Pull out the lines from the line containing "m = MB(); m.box(-2, 25.2, 30.2, 30.5, 0, 15);" through the line containing "m.build('floor_slab', M['shop_dark'], t)", both lines included, and copy them exactly.

— Begin Recorded data —

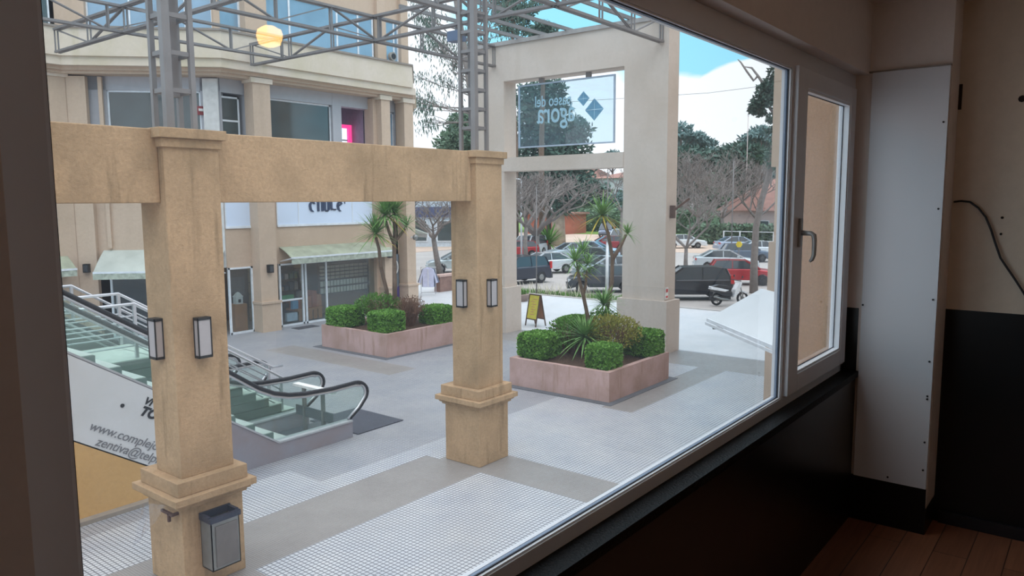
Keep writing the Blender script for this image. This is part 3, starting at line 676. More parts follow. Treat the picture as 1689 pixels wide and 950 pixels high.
# first-floor windows, recessed
def window(F, a0, a1, z0, z1, d, mat, nm='window', bars=(), fw=.06, hbar=None):
    m = MB(); F.box(m, a0, a1, d, d+.04, z0, z0+fw); F.box(m, a0, a1, d, d+.04, z1-fw, z1); F.box(m, a0, a0+fw, d, d+.04, z0, z1); F.box(m, a1-fw, a1, d, d+.04, z0, z1)
    for b in bars: F.box(m, b-fw/2, b+fw/2, d, d+.045, z0, z1)
    if hbar: F.box(m, a0, a1, d, d+.045, hbar-fw/2, hbar+fw/2)
    w = m.build(nm, M['white_frame'], t)
    m = MB(); F.box(m, a0+fw, a1-fw, d+.005, d+.02, z0+fw, z1-fw); m.build('pane', mat, w)
    return w
window(FC, .62, 3.55, 5.8, 8.12, -.2, M['dark_glass'], bars=(2.05,)); window(FB, .12, .85, 5.8, 8.0, -.25, M['dark_glass'], 'balcony_door', hbar=7.2)
window(FB, 2.0, 4.70, 5.8, 8.1, -.25, M['dark_glass'])
pw = fwall('recess_back_wall', [(FB, 0, LB, -.6, -.26, 5.8, 5.82), (FB, 1.0, 2.0, -.6, -.08, 5.8, 8.6), (FB, 0, 8.35, -.5, -.1, 8.1, 8.6), (FC, 0, LC, -.5, -.1, 8.12, 8.6), (FC, 0, .62, -.5, -.1, 5.8, 8.6), (FC, 3.55, LC, -.5, -.1, 5.8, 8.6), (FB, 4.70, 5.12, -.55, -.09, 5.8, 8.6), (FB, 0, .12, -.55, -.09, 5.8, 8.6), (FB, 6.6, 7.2, -.55, -.09, 5.8, 8.6), (FB, 7.9, 8.34, -.55, -.09, 5.8, 8.6), (FA, 0, LA, -.5, -.1, 5.8, 8.6)], plain('pale_grey_wall', (176, 176, 182), .8, 0, .05))
window(FB, 7.2, 7.9, 5.8, 8.1, -.25, M['sky_glass'], bars=(7.45,))
# lit pink-framed room seen through the opening
m = MB(); FB.box(m, 5.12, 6.6, -3.2, -3.1, 5.8, 8.6); FB.box(m, 5.12, 6.6, -3.1, -.5, 8.4, 8.6); FB.box(m, 5.02, 5.12, -3.1, -.5, 5.8, 8.6); FB.box(m, 6.6, 6.7, -3.1, -.5, 5.8, 8.6); FB.box(m, 5.12, 6.6, -3.1, -.5, 5.6, 5.8)
m.build('room_lining', plain('mauve_room_wall', (150, 140, 158), .8), t)
m = MB(); FB.box(m, 5.2, 6.55, -1.3, -1.22, 7.42, 7.56); FB.box(m, 6.38, 6.55, -1.3, -1.22, 6.6, 7.42); FB.box(m, 5.6, 6.38, -1.3, -1.22, 6.6, 6.78)
m.build('neon_strip', emis('pink_neon', (255, 60, 140), 1.1), t)
m = MB(); FB.box(m, 5.2, 6.38, -1.36, -1.32, 6.78, 7.42); m.build('bright_window', emis('daylight_glow', (215, 240, 255), 1.3), t)  # glowing sheet imitates daylight in this window
m = MB(); FB.box(m, 5.2, 6.38, -1.31, -1.28, 6.92, 6.97); FB.box(m, 5.72, 5.75, -1.31, -1.28, 6.78, 7.42); m.build('bright_window_bar', M['truss'], t)
# entablature, parapet, mouldings round the three faces
def belt(name, d, z0, z1, mat, back=-.6, xe=22.35):
    m = MB(); k = math.tan(math.radians(22.5))
    def pt(F, a, dd, sgn0): return F.p(a, dd, 0)
    def line(dd):      # plan polyline of the three faces offset outwards by dd (towards the plaza)
        return [Vector((xe+(dd-d), 23.3-dd)), Vector((14.05-dd*k, 23.3-dd)), Vector((10.65-dd*k, 26.7-dd)), Vector((1.5, 26.7-dd))]
    o = line(d); i = line(back)
    for a in range(3):
        pts = [o[a], o[a+1], i[a+1], i[a]]
        m.prism([(p.x, p.y) for p in pts][::-1], z0, z1)
    # return along the right corner
    m.prism([(xe, 23.3-d), (xe+3.2, 26.5-d), (xe+2.8, 26.9-d), (xe-.4, 23.7-d)], z0, z1)
    return m.build(name, mat, t)
belt('soffit_beam', .45, 8.55, 8.64, M['facade']); belt('cornice_step', .55, 8.64, 8.76, M['facade']); belt('frieze', .72, 8.76, 9.03, M['parapet'])
belt('parapet', .80, 9.03, 9.86, M['parapet'], -.6, 22.1); belt('parapet_coping', .86, 9.86, 9.93, plain('dark_coping', (140, 130, 122), .8), -.6, 22.1)
# top storey
belt('upper_sill_wall', .15, 9.93, 10.02, M['facade']); belt('upper_wall', .15, 11.62, 14.8, M['facade'])
pil(FB, .80, 1.62, .45, 9.9, 11.7, None, False); pil(FB, 6.70, 7.15, .30, 9.9, 15, None, False); pil(FB, 7.95, 8.35, .30, 9.9, 15, None, False); pil(FC, 3.9, 4.8, .3, 9.9, 15, None, False)
window(FB, 1.62, 6.62, 10.02, 11.62, .1, M['sky_glass'], 'upper_window', (2.75, 4.85, 5.85), .07)
window(FB, .0, .80, 10.02, 11.62, .1, M['sky_glass'], 'upper_window', (), .07)
window(FB, 7.15, 7.95, 10.02, 11.62, .1, M['sky_glass'], 'upper_window', (7.7,), .07)
window(FC, 0.05, 3.9, 10.02, 12.4, .1, M['sky_glass'], 'upper_window', (.9, 1.6, 2.6), .05)
m = MB(); FB.box(m, -.16, .06, -.1, .16, 10.02, 14.8); m.build('corner_mullion', M['facade'], t)
window(FA, .3, 6, 10.02, 11.62, .1, M['dark_glass'], 'upper_window', (2.0, 4.0), .05)
p = at(648, 93, 1, 22.9); m = MB(); m.lathe([(.17, -.12), (.17, .02)], (p.x, 22.98, p.z), 16, axis='y'); m.lathe([(.11, -.14), (.11, -.11)], (p.x, 22.98, p.z), 16, axis='y', mi=1)
single('round_vent', m, [plain('vent_grey', (150, 146, 140), .6), M['rubber']], 'round vent on the top storey near the building corner', 'vent')
# side wall of the gallery past the right corner, roof and body core
m = MB(); m.prism([(22.2, 23.2), (25.4, 26.4), (25.4, 40), (25.1, 40), (25.1, 26.6), (21.95, 23.4)], 0, 15); m.build('side_wall', M['facade'], t)
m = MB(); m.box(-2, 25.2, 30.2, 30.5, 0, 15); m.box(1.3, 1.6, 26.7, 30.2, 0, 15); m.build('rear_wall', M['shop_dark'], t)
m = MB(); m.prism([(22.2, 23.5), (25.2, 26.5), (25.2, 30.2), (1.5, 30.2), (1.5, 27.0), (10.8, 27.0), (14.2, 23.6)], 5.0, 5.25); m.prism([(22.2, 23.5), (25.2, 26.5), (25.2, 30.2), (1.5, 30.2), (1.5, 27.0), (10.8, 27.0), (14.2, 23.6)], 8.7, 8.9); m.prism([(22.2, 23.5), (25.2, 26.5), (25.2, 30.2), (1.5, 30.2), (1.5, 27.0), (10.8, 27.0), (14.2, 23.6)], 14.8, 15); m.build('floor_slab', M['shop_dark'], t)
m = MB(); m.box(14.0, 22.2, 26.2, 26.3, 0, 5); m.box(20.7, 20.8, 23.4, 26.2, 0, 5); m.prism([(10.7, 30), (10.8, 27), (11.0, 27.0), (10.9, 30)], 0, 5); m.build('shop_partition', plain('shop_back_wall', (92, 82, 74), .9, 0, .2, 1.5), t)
# shop fronts (glass walls down to the paving)
def shopfront(F, a0, a1, z1, bars=(), d=0., hbars=()):
    m = MB(); F.box(m, a0, a1, d, d+.06, 0, .07); F.box(m, a0, a1, d, d+.06, z1-.06, z1)
    for b in [a0+.03, a1-.03]+list(bars): F.box(m, b-.035, b+.035, d, d+.06, 0, z1)
    for h0, h1, h in hbars: F.box(m, h0, h1, d, d+.06, h-.03, h+.03)
    w = m.build('shop_window', M['white_frame'], t)
    m = MB(); F.box(m, a0+.02, a1-.02, d+.02, d+.03, .07, z1-.06); m.build('pane', M['shopglass'], w)
shopfront(FB, .0, .93, 2.28, (), -.02); shopfront(FB, 1.98, 6.6, 2.28, (2.98, 3.12, 4.05), 0, ((1.98, 2.98, .95),)); shopfront(FC, .3, 3.75, 2.3, (1.9,), -.02); shopfront(FA, .7, 8, 2.3, (2.5, 4.5), 0)
m = MB(); FB.box(m, 7.12, 7.82, -.05, 0, 0, 3.6); m.build('corner_panel', plain('blue_grey_panel', (136, 150, 160), .4), t)
m = MB(); FB.box(m, 7.14, 7.80, 0, .03, 0, 2.30); dr = m.build('corner_door', plain('corner_door_grey', (112, 124, 136), .3), t)
m = MB(); FB.box(m, 7.14, 7.80, .03, .04, .2, .95); m.build('door_panel', plain('violet_panel', (78, 66, 130), .5), dr)
# ring sign
c = FB.p(7.50, .1, 1.78); t2 = thing('ring_sign', 'round white ring sign with dark figure on the corner door', 'sign', c)
m = MB(); n = 24; m2 = MB()
m.tube([(c.x+.19*math.cos(a), c.y, c.z+.30*math.sin(a)) for a in [2*math.pi*i/n for i in range(n+1)]], .025, 6); m.build('ring', M['paper'], t2)
m2.slab([(c.x+.16*math.cos(a), c.y+.01, c.z+.27*math.sin(a)) for a in [2*math.pi*i/n for i in range(n)]], (0, .02, 0)); m2.build('disc', plain('sign_disc_grey', (120, 130, 140), .5), t2)
m = MB(); m.slab([(c.x+.09*math.cos(a)*(1+.1*math.sin(a)), c.y-.01, c.z-.03+.18*math.sin(a)) for a in [2*math.pi*i/n for i in range(n)]], (0, .015, 0)); m.build('figure_body', M['rubber'], t2)
m = MB(); m.slab([(c.x-.01+.05*math.cos(a), c.y-.02, c.z-.06+.10*math.sin(a)) for a in [2*math.pi*i/n for i in range(n)]], (0, .012, 0)); m.build('figure_belly', M['paper'], t2)
# small notice above the corner door, red-white
t2 = thing('small_notice', 'small white and red notice above the corner door', 'notice', FB.p(7.3, .02, 2.75))
m = MB(); FB.box(m, 7.02, 7.42, .0, .03, 2.62, 2.98); m.build('plate', M['paper'], t2); m = MB(); FB.box(m, 7.02, 7.42, .03, .035, 2.68, 2.74); m.build('red_stripe', MC['sticker_red'], t2)
# shop name, blackletter strokes on the white band
def shop_name():
    o = at(512, 349.5, 1, 23.25); s = .0205; t2 = thing('shop_name', 'dark blackletter shop name on the white sign band', 'lettering', o)
    dark = plain('shop_name_navy', (44, 58, 88), .6)
    # strokes in units where the baseline is 0 and the photographed letters are 14 units tall to the beam
    L_ = {'c': [[(1, 12), (0, 9), (1, 3.5), (4.5, .5)], [(4, 15), (7, 11)], [(1, 12), (4, 15)]],
          'h': [[(1, 24), (1, 1)], [(1, 14), (5, 16), (7.5, 13), (7.5, 1)]],
          'u': [[(1, 15), (1, 3), (4, .5), (7, 3)], [(7, 15.5), (7, 3)]],
          'l': [[(1, 24), (1, 4.5)], [(0, 3.5), (4, 3.5)], [(4, 4), (6, 2)], [(6, 2), (8, 4)]],
          'e': [[(1, 12), (0, 8), (1.4, 3), (4.5, .5)], [(4, 15), (6.5, 11)], [(1, 12), (4, 15)], [(1, 7.5), (6.5, 11)]], "'": [[(1, 24), (1, 11)]]}
    x = 0
    for ch, adv in (('c', 12), ('h', 10.5), ('u', 10.5), ('l', 11.5), ('e', 11), ("'", 4)):
        m = MB()
        for st in L_[ch]:
            for a, b in zip(st[:-1], st[1:]):
                w = 3.7 if ch != "'" else 1.2
                pts = [(a[0]-w/2, a[1]), (a[0]+w/2, a[1]), (b[0]+w/2, b[1]), (b[0]-w/2, b[1])]
                if abs(a[1]-b[1]) < .6: pts = [(a[0], a[1]-1), (b[0], b[1]-1), (b[0], b[1]+1), (a[0], a[1]+1)]
                m.slab([(o.x+(x+p_[0])*s*1.4, 23.25, o.z-.01+p_[1]*s*1.32) for p_ in pts], (0, .02, 0))
        m.build('letter', dark, t2); x += adv
shop_name()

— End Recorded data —

### Task answer
m = MB(); m.box(-2, 25.2, 30.2, 30.5, 0, 15); m.box(1.3, 1.6, 26.7, 30.2, 0, 15); m.build('rear_wall', M['shop_dark'], t)
m = MB(); m.prism([(22.2, 23.5), (25.2, 26.5), (25.2, 30.2), (1.5, 30.2), (1.5, 27.0), (10.8, 27.0), (14.2, 23.6)], 5.0, 5.25); m.prism([(22.2, 23.5), (25.2, 26.5), (25.2, 30.2), (1.5, 30.2), (1.5, 27.0), (10.8, 27.0), (14.2, 23.6)], 8.7, 8.9); m.prism([(22.2, 23.5), (25.2, 26.5), (25.2, 30.2), (1.5, 30.2), (1.5, 27.0), (10.8, 27.0), (14.2, 23.6)], 14.8, 15); m.build('floor_slab', M['shop_dark'], t)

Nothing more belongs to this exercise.